Après nombre de suites, dont une réalisée par Tobe Hooper en personne, et différentes et inutilement complexes timelines, Massacre à la tronçonneuse et son Leatherface ont ainsi connu des destins similaires à ceux de Michael Myers sur grand écran. Transfigurés ici et là au bon gré de l’époque et des dollars, le boogeyman d’Halloween est ainsi devenu une caricature de lui-même, transfigurant l’art de John Carpenter à filmer le mal en un insatiable boucher dont seules les sanglantes mises à morts semblent continuer d’intéresser les différents metteurs en scènes. C’est ainsi l’un des reproches que l’on attribuera à cette nouvelle version disponible sur Netflix, pourtant chapeautée par le talentueux Fede Alvarez à qui l’on doit pourtant le très réussi remake d’Evil Dead et l’anxiogène Don’t Breathe.

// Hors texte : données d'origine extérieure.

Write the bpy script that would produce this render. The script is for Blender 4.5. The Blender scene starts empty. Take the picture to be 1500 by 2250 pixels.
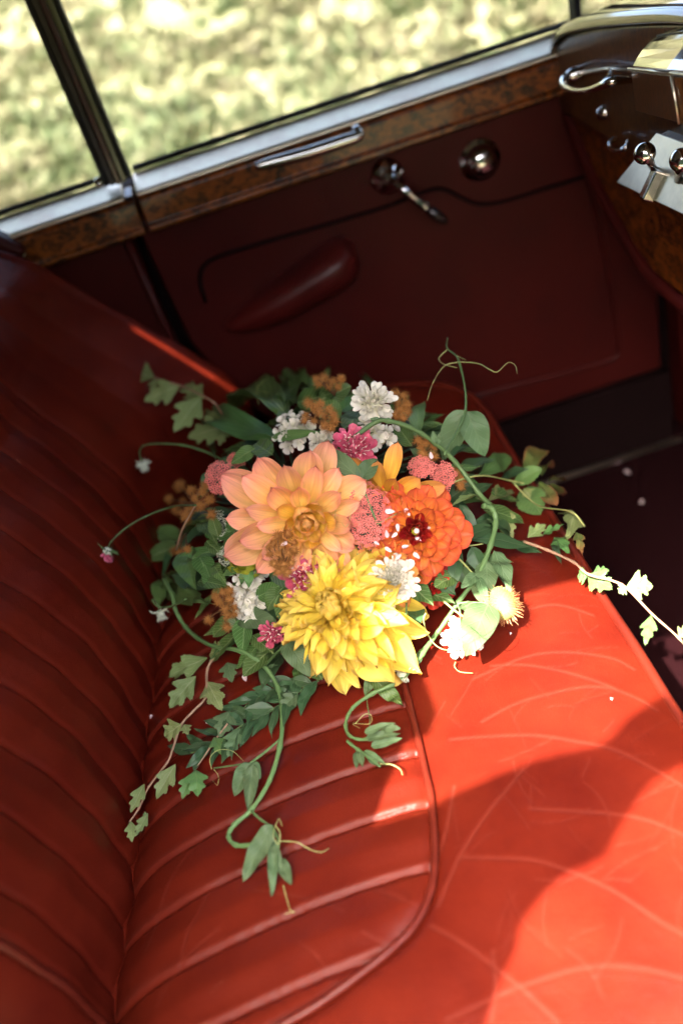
import bpy, math, random
import numpy as np
from mathutils import Vector, Matrix
random.seed(7); np.random.seed(7)
R_ = math.radians
scene = bpy.context.scene
COL = scene.collection

# ------------------------------------------------------------------ camera
PITCH, ROLL, FOC, CH = R_(36), R_(18.5), 2187.0, .75
CF = Vector((0, math.cos(PITCH), -math.sin(PITCH)))
CU0 = Vector((0, math.sin(PITCH), math.cos(PITCH)))
CR = math.cos(ROLL) * Vector((1, 0, 0)) - math.sin(ROLL) * CU0
CU = math.sin(ROLL) * Vector((1, 0, 0)) + math.cos(ROLL) * CU0
CC = Vector((0, 0, CH))
cam = bpy.data.objects.new('camera', bpy.data.cameras.new('camera'))
COL.objects.link(cam); scene.camera = cam
m = Matrix((CR, CU, -CF)).transposed().to_4x4(); m.translation = CC
cam.matrix_world = m
cam.data.sensor_fit = 'VERTICAL'; cam.data.sensor_height = 36; cam.data.lens = 35
cam.data.clip_start = .02; cam.data.clip_end = 200
cam.data.dof.use_dof = True; cam.data.dof.focus_distance = 1.03; cam.data.dof.aperture_fstop = 2.1

# ------------------------------------------------------------------ light
SUN_TRAVEL = Vector((.302, .470, -.829)).normalized()
world = bpy.data.worlds.new('World'); scene.world = world; world.use_nodes = True
wn = world.node_tree; wn.nodes.clear()
sky = wn.nodes.new('ShaderNodeTexSky'); sky.sky_type = 'NISHITA'; sky.sun_disc = False
sky.sun_elevation = math.asin(-SUN_TRAVEL.z)
sky.sun_rotation = math.atan2(-SUN_TRAVEL.x, -SUN_TRAVEL.y)
sky.dust_density = 7
bg = wn.nodes.new('ShaderNodeBackground'); bg.inputs['Strength'].default_value = .15
wo = wn.nodes.new('ShaderNodeOutputWorld')
wn.links.new(sky.outputs[0], bg.inputs[0]); wn.links.new(bg.outputs[0], wo.inputs[0])
sun = bpy.data.objects.new('sun', bpy.data.lights.new('sun', 'SUN')); COL.objects.link(sun)
sun.data.energy = 3.9; sun.data.angle = R_(.5); sun.data.color = (1, .94, .84)
sun.rotation_euler = SUN_TRAVEL.to_track_quat('-Z', 'Y').to_euler()
sun.location = (-1, -2, 4)
vs = scene.view_settings
vs.view_transform = 'Standard'; vs.look = 'None'; vs.exposure = 3.2; vs.gamma = 1
scene.cycles.max_bounces = 8
try:
    scene.cycles.use_denoising = True
except Exception: pass

# ------------------------------------------------------------------ picking points in the place
def ray(x, y): return CF + CR * ((x - 750) / FOC) - CU * ((y - 1125) / FOC)
def atz(x, y, z): d = ray(x, y); return CC + d * ((z - CH) / d.z)
def aty(x, y, Y): d = ray(x, y); return CC + d * (Y / d.y)
def atx(x, y, X): d = ray(x, y); return CC + d * (X / d.x)

# ------------------------------------------------------------------ mesh helpers
def tag(o, label=None, cat=None, group=None, kind=None):
    if label: o['label'] = label
    if cat: o['category'] = cat
    if group: o['group'] = group
    if kind: o['kind'] = kind
    return o
def mesh(name, V, Fc, mat, smooth=True, attrs=None):
    me = bpy.data.meshes.new(name)
    me.from_pydata([tuple(v) for v in V], [], [tuple(f) for f in Fc])
    if smooth: me.polygons.foreach_set('use_smooth', [True] * len(me.polygons))
    if mat: me.materials.append(mat)
    for k, a in (attrs or {}).items():
        at = me.attributes.new(k, 'FLOAT', 'POINT'); at.data.foreach_set('value', list(map(float, a)))
    me.update(); return me
def put(name, me, parent=None, mat4=None):
    o = bpy.data.objects.new(name, me); COL.objects.link(o)
    if parent is not None: o.parent = parent
    if mat4 is not None: o.matrix_basis = mat4
    return o
def empty(name, loc=(0, 0, 0)):
    o = bpy.data.objects.new(name, None); COL.objects.link(o); o.location = loc
    o.empty_display_size = .05; return o
class MB:
    def __init__(s): s.v = []; s.f = []
    def add(s, V, Fc):
        n = len(s.v); s.v += [tuple(v) for v in V]; s.f += [tuple(i + n for i in f) for f in Fc]
    def box(s, a, b, rot=None, at=None):
        xs, ys, zs = zip(a, b)
        V = [Vector((xs[i], ys[j], zs[k])) for i in (0, 1) for j in (0, 1) for k in (0, 1)]
        if rot: V = [rot @ v for v in V]
        if at: V = [v + Vector(at) for v in V]
        s.add(V, [(0, 1, 3, 2), (4, 6, 7, 5), (0, 4, 5, 1), (2, 3, 7, 6), (0, 2, 6, 4), (1, 5, 7, 3)])
    def tube(s, P, r, n=7, cap=True):
        P = [Vector(p) for p in P]; m_ = len(P)
        if not hasattr(r, '__len__'): r = [r] * m_
        V = []; up = None
        for i, p in enumerate(P):
            t = (P[min(i + 1, m_ - 1)] - P[max(i - 1, 0)])
            t = t.normalized() if t.length > 1e-9 else Vector((0, 0, 1))
            if up is None: up = t.orthogonal().normalized()
            up = (up - t * up.dot(t)); up = up.normalized() if up.length > 1e-6 else t.orthogonal().normalized()
            w = t.cross(up)
            for k in range(n):
                a = 2 * math.pi * k / n
                V.append(p + (up * math.cos(a) + w * math.sin(a)) * r[i])
        Fc = [(i * n + k, i * n + (k + 1) % n, (i + 1) * n + (k + 1) % n, (i + 1) * n + k) for i in range(m_ - 1) for k in range(n)]
        if cap: Fc += [tuple(range(n))[::-1], tuple(range((m_ - 1) * n, m_ * n))]
        s.add(V, Fc)
    def lathe(s, prof, n=32, M=None):
        V = []; 
        for (r, z) in prof:
            for k in range(n):
                a = 2 * math.pi * k / n; v = Vector((r * math.cos(a), r * math.sin(a), z))
                V.append(M @ v if M else v)
        s.add(V, [(i * n + k, i * n + (k + 1) % n, (i + 1) * n + (k + 1) % n, (i + 1) * n + k) for i in range(len(prof) - 1) for k in range(n)])
    def prism(s, poly, d, f):
        # poly 2d, extruded by d (pair), f(u,v,w)->3d
        n = len(poly)
        V = [f(u, v, d[0]) for u, v in poly] + [f(u, v, d[1]) for u, v in poly]
        s.add(V, [tuple(range(n)), tuple(range(2 * n - 1, n - 1, -1))] + [(i, i + n, (i + 1) % n + n, (i + 1) % n) for i in range(n)])
    def build(s, name, mat, parent=None, smooth=True, bevel=0, mat4=None):
        me = mesh(name, s.v, s.f, mat, smooth)
        o = put(name, me, parent, mat4)
        if bevel:
            b = o.modifiers.new('bevel', 'BEVEL'); b.width = bevel; b.segments = 3; b.limit_method = 'ANGLE'
            b.harden_normals = True
        return o
def spline(P, k=6):
    P = [Vector(p) for p in P]; out = []
    Q = [P[0] * 2 - P[1]] + P + [P[-1] * 2 - P[-2]]
    for i in range(1, len(Q) - 2):
        a, b, c, d = Q[i - 1:i + 3]
        for j in range(k):
            t = j / k
            out.append(.5 * ((2 * b) + (c - a) * t + (2 * a - 5 * b + 4 * c - d) * t * t + (3 * b - a - 3 * c + d) * t ** 3))
    out.append(P[-1]); return out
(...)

Parce que si cette nouvelle mouture s’avère plus fidèle qu’à l’accoutumée à son modèle d’origine et recèle même une certaine efficacité, le fait d’avoir remplacé de jeunes idéalistes par de détestables influenceurs, en tentant vainement un discours anti-armes, constitue ainsi de véritables faiblesses et une certaine incompréhension vis-à-vis de l’indétrônable chef d’œuvre qu’est Massacre à la tronçonneuse. Derrière le scandale et le culte, une abrupte et anxiogène plongée dans la terreur, dans ce qu’elle a de plus crue et de plus crade.